Putri Ernawati Abidin

Cahaya Indonesia yang Menyinari Benua Afrika

Berawal dari kegemarannya terhadap tanaman dan budidaya benih-benihan, Dr. Putri Ernawati Abidin sukses menjadi seorang Agronom. Ia mengabdikan diri sebagai pakar pertanian yang banyak mengatasi masalah pangan, kelaparan, gizi buruk, ketidaksetaraan gender, dan konflik etnis.

Setelah resmi menjadi alumni IPB University, Erna, sapaan akrabnya, melanjutkan studi di Universitas Wageningen, Belanda, untuk meraih gelar Master dan PhD. Dari sinilah, Erna kemudian banyak melakukan penelitian terapan untuk perubahan dan penskalaan seputar dunia pertanian, ketahanan pangan, gizi, dan pendidikan.

Sepanjang pengabdian itu pula, Erna disebut-sebut menjadi seorang Spesialis Advokasi Sistem dan Gizi Pertanian yang konsen terhadap pemuliaan tanaman, genetika, agronomi terkait sistem pembenihan, produksi, rantai nilai dan strategi pemasaran.

Ia kemudian mendapatkan kehormatan sebagai Professor Emeritus dari Universitas K-State. Tak heran bila Erna juga mendapat kepercayaan untuk menjadi seorang Staf Ahli di dalam Kementerian Pertanian selama 12 tahun lamanya.

Kiprah Erna belum berhenti sampai di situ. Dalam kesempatan Forum Diskusi Ekologi, Kebudayaan, dan Pembangunan yang dilaksanakan oleh Departemen Sains Komunikasi dan Pengembangan Masyarakat IPB University, Erna mengungkapkan bahwa aktivitasnya kini sedang fokus mengatasi masalah pangan, kelaparan, gizi buruk, ketidaksetaraan gender, dan konflik etnis di Afrika.

Usaha Erna di Afrika dimulai dengan profesinya sebagai pendidik di Uganda (1994-2001). Ia kemudian melanjutkan sebagai peneliti di sebuah Lembaga Swadaya Masyarakat (LSM) dengan nama Reputed Agiv 4 Dev Stichting & Foundation. Ia menyebutkan bahwa perjuangannya di Benua Afrika dilakukan dengan niat yang sederhana, yaitu hanya ingin berkontribusi untuk kemanusiaan.

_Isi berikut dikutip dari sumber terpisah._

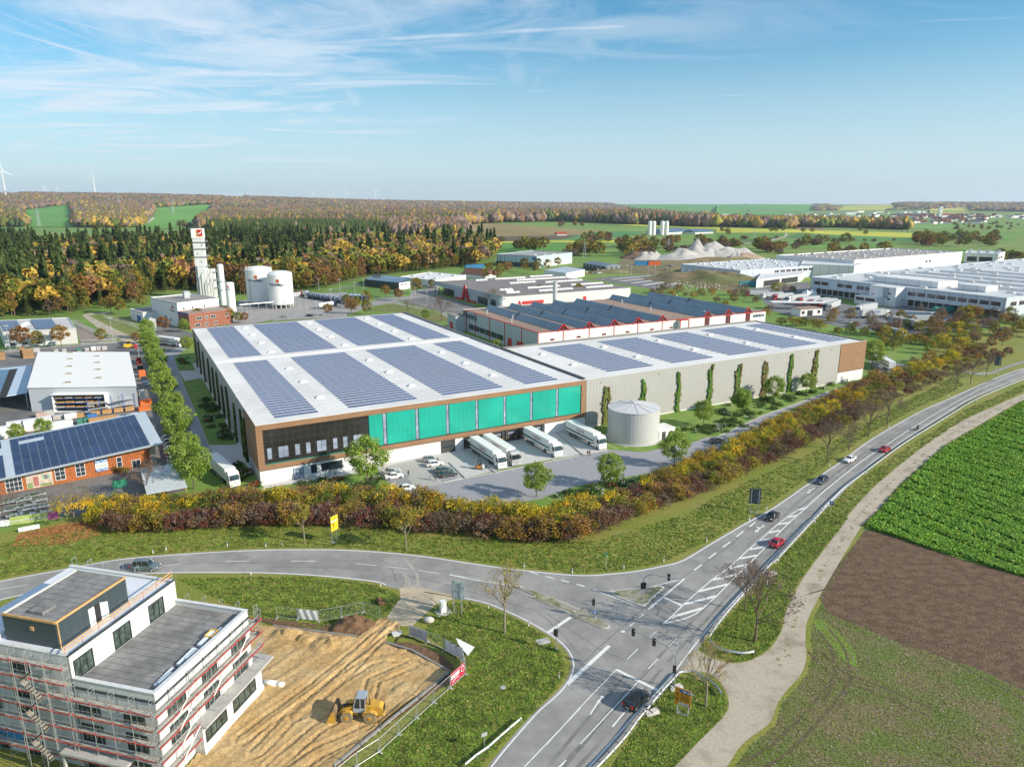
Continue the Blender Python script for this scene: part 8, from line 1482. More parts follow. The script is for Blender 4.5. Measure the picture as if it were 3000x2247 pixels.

Erna memaparkan tentang kondisi umum pertanian beberapa negara di Afrika. Menurutnya, di daerah Afrika Barat seperti Ghana, Burkina Faso, dan Nigeria, ubi merupakan salah satu makanan pokok. Namun di mata pemerintah mereka, ubi justru tidak dijadikan tanaman bernilai ekonomi untuk mampu menggerakkan perekonomian pertanian.

Ia juga menjadi seorang Ilmuwan Sistem Benih di The International Potato Center (CIP) dan Menejer Proyek untuk Jumpstarting Orange Fleshed Sweetpotato (OFSP) di Afrika Barat melalui Diversified Markets. Lebih dari 20 tahun Erna berpengalaman pada bidang tanaman ubi jalar dan basis pertanian di Tamale, Ghana.

“Masalah lainnya adalah ubi hanya dianggap sebagai makanan untuk orang miskin. Bahkan ada kepercayaan lokal yang menyebutkan bahwa mengonsumsi ubi tidak baik untuk laki-laki. Ini yang harus diselesaikan karena ubi dapat menjadi titik masuk untuk mengatasi persoalan kelaparan, gizi buruk, stunting dan meningkatkan ketahanan dan kedaulatan pangan di negara-negara Afrika," terang CEO/Founder Reputed Agriculture 4 Development Stichting itu.

Sejumlah program pemuliaan yang dilakukan Erna di Ghana dan Burkina Faso, nyatanya telah memberikan kontribusi besar terutama dalam penyebaran varietas baru di sana. Ia menjelaskan bahwa tanggung jawab ilmiah dan pengetahuan dirinya terkait manfaat ubi jalar inilah yang akan membantu dan membawa cahaya masa depan bagi masyarakat Afrika.

Sehingga membangun Afrika hanya perlu sebuah inisiasi ke arah produktivitas ubi jalar yang telah menjadi makanan pokok masyarakatnya secara masif. Dari sektor pertanian, asupan nutrisi anak-anak menjadi bekal masa depan untuk menggapai cita-cita.